⟨

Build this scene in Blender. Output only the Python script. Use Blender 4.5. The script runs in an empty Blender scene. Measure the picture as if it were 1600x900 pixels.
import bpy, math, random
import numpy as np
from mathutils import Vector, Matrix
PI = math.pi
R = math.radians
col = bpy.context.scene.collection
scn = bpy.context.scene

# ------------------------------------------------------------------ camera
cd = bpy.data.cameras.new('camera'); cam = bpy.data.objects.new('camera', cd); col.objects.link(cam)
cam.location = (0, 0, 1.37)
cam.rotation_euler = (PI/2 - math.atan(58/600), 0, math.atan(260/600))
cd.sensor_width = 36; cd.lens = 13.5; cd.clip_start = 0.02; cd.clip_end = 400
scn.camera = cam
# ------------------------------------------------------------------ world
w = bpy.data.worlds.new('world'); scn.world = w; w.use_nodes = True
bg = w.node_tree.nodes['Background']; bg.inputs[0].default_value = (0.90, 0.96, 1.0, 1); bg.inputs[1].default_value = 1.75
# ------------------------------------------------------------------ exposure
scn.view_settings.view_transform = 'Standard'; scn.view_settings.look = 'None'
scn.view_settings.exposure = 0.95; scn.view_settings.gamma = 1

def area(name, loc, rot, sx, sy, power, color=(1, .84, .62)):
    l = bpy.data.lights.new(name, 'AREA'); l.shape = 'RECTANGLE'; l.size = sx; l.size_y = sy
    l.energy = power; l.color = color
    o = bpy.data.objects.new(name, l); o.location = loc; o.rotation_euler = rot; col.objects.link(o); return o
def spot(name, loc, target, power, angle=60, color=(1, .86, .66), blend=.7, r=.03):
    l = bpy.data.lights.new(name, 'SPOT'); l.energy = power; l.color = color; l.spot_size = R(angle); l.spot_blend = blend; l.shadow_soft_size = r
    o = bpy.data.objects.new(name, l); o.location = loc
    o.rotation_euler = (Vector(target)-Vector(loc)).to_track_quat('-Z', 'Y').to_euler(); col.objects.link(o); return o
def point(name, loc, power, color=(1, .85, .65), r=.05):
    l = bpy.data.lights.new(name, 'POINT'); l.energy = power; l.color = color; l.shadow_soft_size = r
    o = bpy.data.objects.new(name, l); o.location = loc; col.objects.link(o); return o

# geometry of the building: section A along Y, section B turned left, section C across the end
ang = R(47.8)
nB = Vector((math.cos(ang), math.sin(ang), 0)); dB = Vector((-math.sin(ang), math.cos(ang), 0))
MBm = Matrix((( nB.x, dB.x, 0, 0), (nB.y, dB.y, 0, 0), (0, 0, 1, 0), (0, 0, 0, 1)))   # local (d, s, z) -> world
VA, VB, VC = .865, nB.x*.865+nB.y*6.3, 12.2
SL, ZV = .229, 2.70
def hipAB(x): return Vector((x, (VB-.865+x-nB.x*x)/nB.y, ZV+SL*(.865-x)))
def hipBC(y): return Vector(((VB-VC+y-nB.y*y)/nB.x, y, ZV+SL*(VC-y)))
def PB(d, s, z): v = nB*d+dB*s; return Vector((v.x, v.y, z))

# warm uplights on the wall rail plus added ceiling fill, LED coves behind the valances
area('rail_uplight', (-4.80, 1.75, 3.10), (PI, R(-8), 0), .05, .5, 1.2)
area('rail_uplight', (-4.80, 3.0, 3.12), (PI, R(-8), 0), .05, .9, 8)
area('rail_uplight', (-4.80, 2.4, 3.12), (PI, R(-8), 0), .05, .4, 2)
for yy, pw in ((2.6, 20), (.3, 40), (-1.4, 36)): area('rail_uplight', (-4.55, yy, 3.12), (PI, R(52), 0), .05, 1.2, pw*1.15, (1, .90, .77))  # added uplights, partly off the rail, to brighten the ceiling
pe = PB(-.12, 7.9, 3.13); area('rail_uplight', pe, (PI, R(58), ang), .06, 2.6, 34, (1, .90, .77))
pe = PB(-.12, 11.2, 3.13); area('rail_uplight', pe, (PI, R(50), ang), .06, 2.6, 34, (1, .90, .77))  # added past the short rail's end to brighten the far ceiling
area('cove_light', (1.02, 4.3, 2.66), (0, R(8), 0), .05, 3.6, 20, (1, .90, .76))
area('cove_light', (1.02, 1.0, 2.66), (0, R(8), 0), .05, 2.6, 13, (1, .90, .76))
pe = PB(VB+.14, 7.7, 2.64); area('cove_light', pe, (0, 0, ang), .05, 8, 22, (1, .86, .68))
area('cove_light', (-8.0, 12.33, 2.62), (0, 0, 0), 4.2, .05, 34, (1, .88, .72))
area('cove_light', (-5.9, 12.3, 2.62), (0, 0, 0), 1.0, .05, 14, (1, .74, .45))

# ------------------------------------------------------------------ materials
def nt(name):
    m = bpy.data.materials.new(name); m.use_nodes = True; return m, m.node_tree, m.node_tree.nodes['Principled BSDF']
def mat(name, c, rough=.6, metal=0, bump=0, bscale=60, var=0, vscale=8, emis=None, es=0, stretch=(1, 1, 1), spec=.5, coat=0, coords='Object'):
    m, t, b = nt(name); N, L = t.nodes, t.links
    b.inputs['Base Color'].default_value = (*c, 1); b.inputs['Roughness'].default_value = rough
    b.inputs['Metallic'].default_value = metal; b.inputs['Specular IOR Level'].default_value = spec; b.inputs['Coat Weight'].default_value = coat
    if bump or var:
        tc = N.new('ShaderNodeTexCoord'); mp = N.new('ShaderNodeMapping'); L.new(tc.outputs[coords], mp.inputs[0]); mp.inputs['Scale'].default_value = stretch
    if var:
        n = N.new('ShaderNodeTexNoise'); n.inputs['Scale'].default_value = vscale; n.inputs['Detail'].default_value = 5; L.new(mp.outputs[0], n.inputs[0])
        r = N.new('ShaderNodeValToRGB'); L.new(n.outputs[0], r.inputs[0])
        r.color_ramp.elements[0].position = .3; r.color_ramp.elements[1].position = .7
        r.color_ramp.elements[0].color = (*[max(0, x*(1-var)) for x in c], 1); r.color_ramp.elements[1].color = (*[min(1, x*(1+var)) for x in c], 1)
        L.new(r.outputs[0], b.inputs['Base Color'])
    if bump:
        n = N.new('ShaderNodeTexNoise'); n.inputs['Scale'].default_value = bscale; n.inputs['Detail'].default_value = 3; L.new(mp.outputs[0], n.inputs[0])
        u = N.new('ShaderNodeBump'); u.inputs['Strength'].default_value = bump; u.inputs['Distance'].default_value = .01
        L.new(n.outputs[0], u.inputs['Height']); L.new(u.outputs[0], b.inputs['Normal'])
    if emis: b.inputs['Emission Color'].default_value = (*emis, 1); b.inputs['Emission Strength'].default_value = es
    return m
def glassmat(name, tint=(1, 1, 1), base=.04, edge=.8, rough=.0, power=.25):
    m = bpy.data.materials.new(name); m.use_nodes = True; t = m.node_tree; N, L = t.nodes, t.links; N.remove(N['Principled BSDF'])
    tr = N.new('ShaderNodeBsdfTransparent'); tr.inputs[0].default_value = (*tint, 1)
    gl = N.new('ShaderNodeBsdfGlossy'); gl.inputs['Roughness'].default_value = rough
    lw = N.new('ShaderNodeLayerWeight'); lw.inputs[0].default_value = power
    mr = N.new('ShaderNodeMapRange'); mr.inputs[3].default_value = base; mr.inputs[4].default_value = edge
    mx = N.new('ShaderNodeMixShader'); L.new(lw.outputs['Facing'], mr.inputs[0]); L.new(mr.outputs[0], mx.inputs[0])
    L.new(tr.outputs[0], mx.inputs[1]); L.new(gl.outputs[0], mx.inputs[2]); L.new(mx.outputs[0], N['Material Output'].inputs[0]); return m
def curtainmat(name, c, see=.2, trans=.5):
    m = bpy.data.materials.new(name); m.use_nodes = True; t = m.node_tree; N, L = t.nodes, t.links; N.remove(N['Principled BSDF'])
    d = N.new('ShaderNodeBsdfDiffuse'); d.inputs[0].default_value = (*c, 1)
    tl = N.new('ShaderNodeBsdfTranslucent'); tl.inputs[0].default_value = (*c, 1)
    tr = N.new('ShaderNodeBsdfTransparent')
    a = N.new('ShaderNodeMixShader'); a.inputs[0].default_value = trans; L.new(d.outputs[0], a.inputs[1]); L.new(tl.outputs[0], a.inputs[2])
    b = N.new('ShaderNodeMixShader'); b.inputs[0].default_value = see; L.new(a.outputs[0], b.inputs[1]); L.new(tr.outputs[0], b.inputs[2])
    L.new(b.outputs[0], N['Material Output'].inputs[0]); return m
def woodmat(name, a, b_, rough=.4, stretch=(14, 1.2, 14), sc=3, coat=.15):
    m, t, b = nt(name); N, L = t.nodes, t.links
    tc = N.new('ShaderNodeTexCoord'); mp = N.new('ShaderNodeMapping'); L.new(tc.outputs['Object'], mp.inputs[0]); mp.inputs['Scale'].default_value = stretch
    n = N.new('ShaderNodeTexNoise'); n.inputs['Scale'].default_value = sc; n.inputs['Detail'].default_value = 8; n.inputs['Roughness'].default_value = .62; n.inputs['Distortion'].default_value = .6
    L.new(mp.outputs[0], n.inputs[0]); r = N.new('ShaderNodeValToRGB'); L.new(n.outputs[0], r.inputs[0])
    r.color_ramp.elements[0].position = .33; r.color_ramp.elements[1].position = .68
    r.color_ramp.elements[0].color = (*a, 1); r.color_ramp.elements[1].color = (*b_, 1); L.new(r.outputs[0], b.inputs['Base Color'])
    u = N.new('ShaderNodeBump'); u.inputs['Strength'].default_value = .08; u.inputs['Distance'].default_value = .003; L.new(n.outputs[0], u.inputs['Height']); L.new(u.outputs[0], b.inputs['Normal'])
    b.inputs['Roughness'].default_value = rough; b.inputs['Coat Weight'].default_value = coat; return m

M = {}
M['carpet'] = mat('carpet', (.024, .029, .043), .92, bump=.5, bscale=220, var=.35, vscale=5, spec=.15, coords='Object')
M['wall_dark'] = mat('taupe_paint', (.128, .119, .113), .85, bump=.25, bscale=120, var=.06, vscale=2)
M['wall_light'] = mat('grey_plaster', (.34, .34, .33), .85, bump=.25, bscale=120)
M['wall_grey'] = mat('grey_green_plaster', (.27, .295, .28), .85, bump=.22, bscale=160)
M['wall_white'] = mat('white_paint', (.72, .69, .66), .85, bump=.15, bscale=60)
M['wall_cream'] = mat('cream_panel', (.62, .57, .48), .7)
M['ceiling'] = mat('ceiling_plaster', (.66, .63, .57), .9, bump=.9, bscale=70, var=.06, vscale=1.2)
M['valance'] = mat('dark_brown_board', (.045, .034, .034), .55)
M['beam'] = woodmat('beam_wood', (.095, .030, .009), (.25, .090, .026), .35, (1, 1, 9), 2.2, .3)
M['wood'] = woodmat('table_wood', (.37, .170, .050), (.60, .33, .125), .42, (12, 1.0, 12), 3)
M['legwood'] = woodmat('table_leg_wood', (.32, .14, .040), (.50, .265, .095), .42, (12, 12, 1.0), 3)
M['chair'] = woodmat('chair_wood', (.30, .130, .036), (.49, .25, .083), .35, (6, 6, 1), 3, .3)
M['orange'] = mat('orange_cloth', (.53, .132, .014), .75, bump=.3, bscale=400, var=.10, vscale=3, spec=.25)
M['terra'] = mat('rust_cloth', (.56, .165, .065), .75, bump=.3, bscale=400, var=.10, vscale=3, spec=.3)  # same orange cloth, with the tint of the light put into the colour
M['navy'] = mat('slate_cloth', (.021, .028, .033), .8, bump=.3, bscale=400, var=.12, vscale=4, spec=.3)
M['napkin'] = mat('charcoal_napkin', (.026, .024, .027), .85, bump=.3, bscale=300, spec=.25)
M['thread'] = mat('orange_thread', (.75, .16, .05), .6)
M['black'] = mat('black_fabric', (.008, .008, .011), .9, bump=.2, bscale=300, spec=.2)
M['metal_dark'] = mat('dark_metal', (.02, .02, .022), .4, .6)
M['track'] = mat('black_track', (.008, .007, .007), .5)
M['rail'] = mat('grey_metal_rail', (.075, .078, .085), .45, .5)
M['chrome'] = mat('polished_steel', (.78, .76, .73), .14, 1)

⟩

### What you are asked to do
From the listing, tally every line with the word "scene" in it and give only the tally.

### Result
3